» **Aim of the task**
Extract every line of the material below and reproduce it faithfully.

» **Source material**
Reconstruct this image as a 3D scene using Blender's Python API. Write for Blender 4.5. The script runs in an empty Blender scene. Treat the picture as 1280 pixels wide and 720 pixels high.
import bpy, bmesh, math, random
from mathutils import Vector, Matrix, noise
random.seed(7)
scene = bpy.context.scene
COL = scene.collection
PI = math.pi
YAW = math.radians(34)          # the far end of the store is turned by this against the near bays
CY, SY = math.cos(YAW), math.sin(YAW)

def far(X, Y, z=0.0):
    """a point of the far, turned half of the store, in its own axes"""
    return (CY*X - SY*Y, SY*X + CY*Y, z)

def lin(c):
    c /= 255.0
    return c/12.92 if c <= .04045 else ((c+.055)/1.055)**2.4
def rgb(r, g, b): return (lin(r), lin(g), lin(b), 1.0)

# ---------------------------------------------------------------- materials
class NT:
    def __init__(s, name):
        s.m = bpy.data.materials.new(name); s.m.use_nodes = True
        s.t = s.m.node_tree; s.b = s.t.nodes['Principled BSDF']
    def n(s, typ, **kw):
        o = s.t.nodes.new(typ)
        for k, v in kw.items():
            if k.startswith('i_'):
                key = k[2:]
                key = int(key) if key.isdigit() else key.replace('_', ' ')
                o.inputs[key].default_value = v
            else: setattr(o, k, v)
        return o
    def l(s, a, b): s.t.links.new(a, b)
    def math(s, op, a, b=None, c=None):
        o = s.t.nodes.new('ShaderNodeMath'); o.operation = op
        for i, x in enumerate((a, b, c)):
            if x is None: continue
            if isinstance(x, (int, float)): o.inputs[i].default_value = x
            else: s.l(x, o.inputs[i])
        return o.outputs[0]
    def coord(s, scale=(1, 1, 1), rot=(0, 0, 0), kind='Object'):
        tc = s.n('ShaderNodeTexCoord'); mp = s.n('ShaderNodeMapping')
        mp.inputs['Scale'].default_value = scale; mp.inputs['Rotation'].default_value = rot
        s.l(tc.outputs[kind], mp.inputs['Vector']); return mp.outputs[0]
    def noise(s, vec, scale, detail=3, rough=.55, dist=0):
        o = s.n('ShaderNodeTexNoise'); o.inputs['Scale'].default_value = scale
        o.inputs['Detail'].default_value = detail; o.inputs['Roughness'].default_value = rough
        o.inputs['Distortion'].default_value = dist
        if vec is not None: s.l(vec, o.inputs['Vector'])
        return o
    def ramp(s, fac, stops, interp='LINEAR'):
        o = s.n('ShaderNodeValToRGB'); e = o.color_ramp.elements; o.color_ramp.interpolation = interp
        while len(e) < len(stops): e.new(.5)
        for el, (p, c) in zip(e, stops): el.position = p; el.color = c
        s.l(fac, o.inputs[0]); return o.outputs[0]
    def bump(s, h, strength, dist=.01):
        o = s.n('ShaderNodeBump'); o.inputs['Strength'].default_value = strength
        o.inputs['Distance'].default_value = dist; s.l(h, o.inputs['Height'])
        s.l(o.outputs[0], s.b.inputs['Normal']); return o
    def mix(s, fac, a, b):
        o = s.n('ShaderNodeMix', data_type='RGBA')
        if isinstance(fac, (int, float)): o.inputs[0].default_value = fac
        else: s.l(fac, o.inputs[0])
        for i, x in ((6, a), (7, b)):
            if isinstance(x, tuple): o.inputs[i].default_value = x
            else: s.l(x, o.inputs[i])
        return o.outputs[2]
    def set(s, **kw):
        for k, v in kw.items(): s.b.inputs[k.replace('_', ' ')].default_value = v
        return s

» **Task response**
Reconstruct this image as a 3D scene using Blender's Python API. Write for Blender 4.5. The script runs in an empty Blender scene. Treat the picture as 1280 pixels wide and 720 pixels high.
import bpy, bmesh, math, random
from mathutils import Vector, Matrix, noise
random.seed(7)
scene = bpy.context.scene
COL = scene.collection
PI = math.pi
YAW = math.radians(34)          # the far end of the store is turned by this against the near bays
CY, SY = math.cos(YAW), math.sin(YAW)

def far(X, Y, z=0.0):
    """a point of the far, turned half of the store, in its own axes"""
    return (CY*X - SY*Y, SY*X + CY*Y, z)

def lin(c):
    c /= 255.0
    return c/12.92 if c <= .04045 else ((c+.055)/1.055)**2.4
def rgb(r, g, b): return (lin(r), lin(g), lin(b), 1.0)

# ---------------------------------------------------------------- materials
class NT:
    def __init__(s, name):
        s.m = bpy.data.materials.new(name); s.m.use_nodes = True
        s.t = s.m.node_tree; s.b = s.t.nodes['Principled BSDF']
    def n(s, typ, **kw):
        o = s.t.nodes.new(typ)
        for k, v in kw.items():
            if k.startswith('i_'):
                key = k[2:]
                key = int(key) if key.isdigit() else key.replace('_', ' ')
                o.inputs[key].default_value = v
            else: setattr(o, k, v)
        return o
    def l(s, a, b): s.t.links.new(a, b)
    def math(s, op, a, b=None, c=None):
        o = s.t.nodes.new('ShaderNodeMath'); o.operation = op
        for i, x in enumerate((a, b, c)):
            if x is None: continue
            if isinstance(x, (int, float)): o.inputs[i].default_value = x
            else: s.l(x, o.inputs[i])
        return o.outputs[0]
    def coord(s, scale=(1, 1, 1), rot=(0, 0, 0), kind='Object'):
        tc = s.n('ShaderNodeTexCoord'); mp = s.n('ShaderNodeMapping')
        mp.inputs['Scale'].default_value = scale; mp.inputs['Rotation'].default_value = rot
        s.l(tc.outputs[kind], mp.inputs['Vector']); return mp.outputs[0]
    def noise(s, vec, scale, detail=3, rough=.55, dist=0):
        o = s.n('ShaderNodeTexNoise'); o.inputs['Scale'].default_value = scale
        o.inputs['Detail'].default_value = detail; o.inputs['Roughness'].default_value = rough
        o.inputs['Distortion'].default_value = dist
        if vec is not None: s.l(vec, o.inputs['Vector'])
        return o
    def ramp(s, fac, stops, interp='LINEAR'):
        o = s.n('ShaderNodeValToRGB'); e = o.color_ramp.elements; o.color_ramp.interpolation = interp
        while len(e) < len(stops): e.new(.5)
        for el, (p, c) in zip(e, stops): el.position = p; el.color = c
        s.l(fac, o.inputs[0]); return o.outputs[0]
    def bump(s, h, strength, dist=.01):
        o = s.n('ShaderNodeBump'); o.inputs['Strength'].default_value = strength
        o.inputs['Distance'].default_value = dist; s.l(h, o.inputs['Height'])
        s.l(o.outputs[0], s.b.inputs['Normal']); return o
    def mix(s, fac, a, b):
        o = s.n('ShaderNodeMix', data_type='RGBA')
        if isinstance(fac, (int, float)): o.inputs[0].default_value = fac
        else: s.l(fac, o.inputs[0])
        for i, x in ((6, a), (7, b)):
            if isinstance(x, tuple): o.inputs[i].default_value = x
            else: s.l(x, o.inputs[i])
        return o.outputs[2]
    def set(s, **kw):
        for k, v in kw.items(): s.b.inputs[k.replace('_', ' ')].default_value = v
        return s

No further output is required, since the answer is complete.